Betances also alleged that Amerca’s Founding Fathers had derived both their system of government and their national symbol from Native Americans: “And so when our founding elders and our Founding Fathers said, ‘We don’t want King George. We want our George Washington to create a republic with tools of democracy,’ our founding elders went to the Iroquois, native indigenous Americans in upstate New York, to borrow their system of governance. In fact, when I met with some of the Iroquois leadership some years ago, they say ‘Dr. Betances, not only did the Founding Fathers take our way of governing, they also took our symbol of nationhood, the eagle, as their symbol of nation-state.'”
Throughout the session, Betances instructed attendees to repeat a variety of assertions that he made. For example: “If we work for a federal agency … we have discriminated in the past. Every federal agency has discriminated against African Americans, Hispanics, Native American Indians, and other groups.” “[I]f you work for a federal agency,” Betances went on to explain, “it doesn’t matter if it’s DOD, Commerce, Labor, Education, Housing, every agency has discriminated, because every agency reflects the values of the generation in charge.”
Betances also attempted to remove the stigma from illegal immigration by instructing attendees to repeat after him: “I want you to say that America was founded by outsiders—say that—who are today’s insiders, who are very nervous about today’s outsiders. I want you to say, ‘The Pilgrims were illegal aliens.’ Say, ‘The Pilgrims never gave their passports to the Indians.'” Numerous times, Betances tried to reinforce his points by having the employees shout “Bam!” in response.
“By the way, said Betances at one juncture, “I don’t like the word ‘minorities.’ How about ’emerging majorities’?”
At another point in the proceedings, Betances said: “White males founded the USDA! Say ‘Thank you, white males.'” When the attendees’ response was not as vocal as Betances wanted, he said: “I know it got stuck, some of you couldn’t get it out. I understand. Let’s try that again. Go ahead.” “Notice,” Betances continued, “I’m not saying, ‘Thank you for slavery, or sexism, or what happened to the indigenous Native American folks.’ I’m saying … ‘Thank you for establishing the agency in which those of us that are not white males seek to play a larger role.'” “We’ve got grievances!” he added. “This institution, like all federal institutions, have not been fair.”

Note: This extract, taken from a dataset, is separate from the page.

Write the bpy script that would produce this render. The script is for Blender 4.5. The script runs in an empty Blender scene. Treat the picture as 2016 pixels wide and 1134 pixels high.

Betances’ USDA training session grew directly out of a policy put in place by USDA Secretary Tom Vilsack, who in April 2009 issued a memo to all agency employees announcing “a new era of civil rights” and “cultural transformation,” and instructed the Office of the Assistant Secretary for Civil Rights “to lead a comprehensive program to improve USDA’s record on civil rights and move us into a new era as a model employer and premier service provider.”
But the specifics of this program were supposed to have been kept secret from the public, as evidenced by an October 10, 2011 email exchange in which USDA training administrator Vincent Loran promised Betances that video footage of his training session “will not be used for or show [sic] in any way shape or form.” In one notable correspondence, Loran expressed his love for Betances and addressed him as “father.”
In 2011 and 2012, the USDA paid Betances and his firm almost $200,000 for their services. From 2007-2012, the federal government as a whole paid the firm more than $3.31 million—of which $2.8 million came from the Defense Department.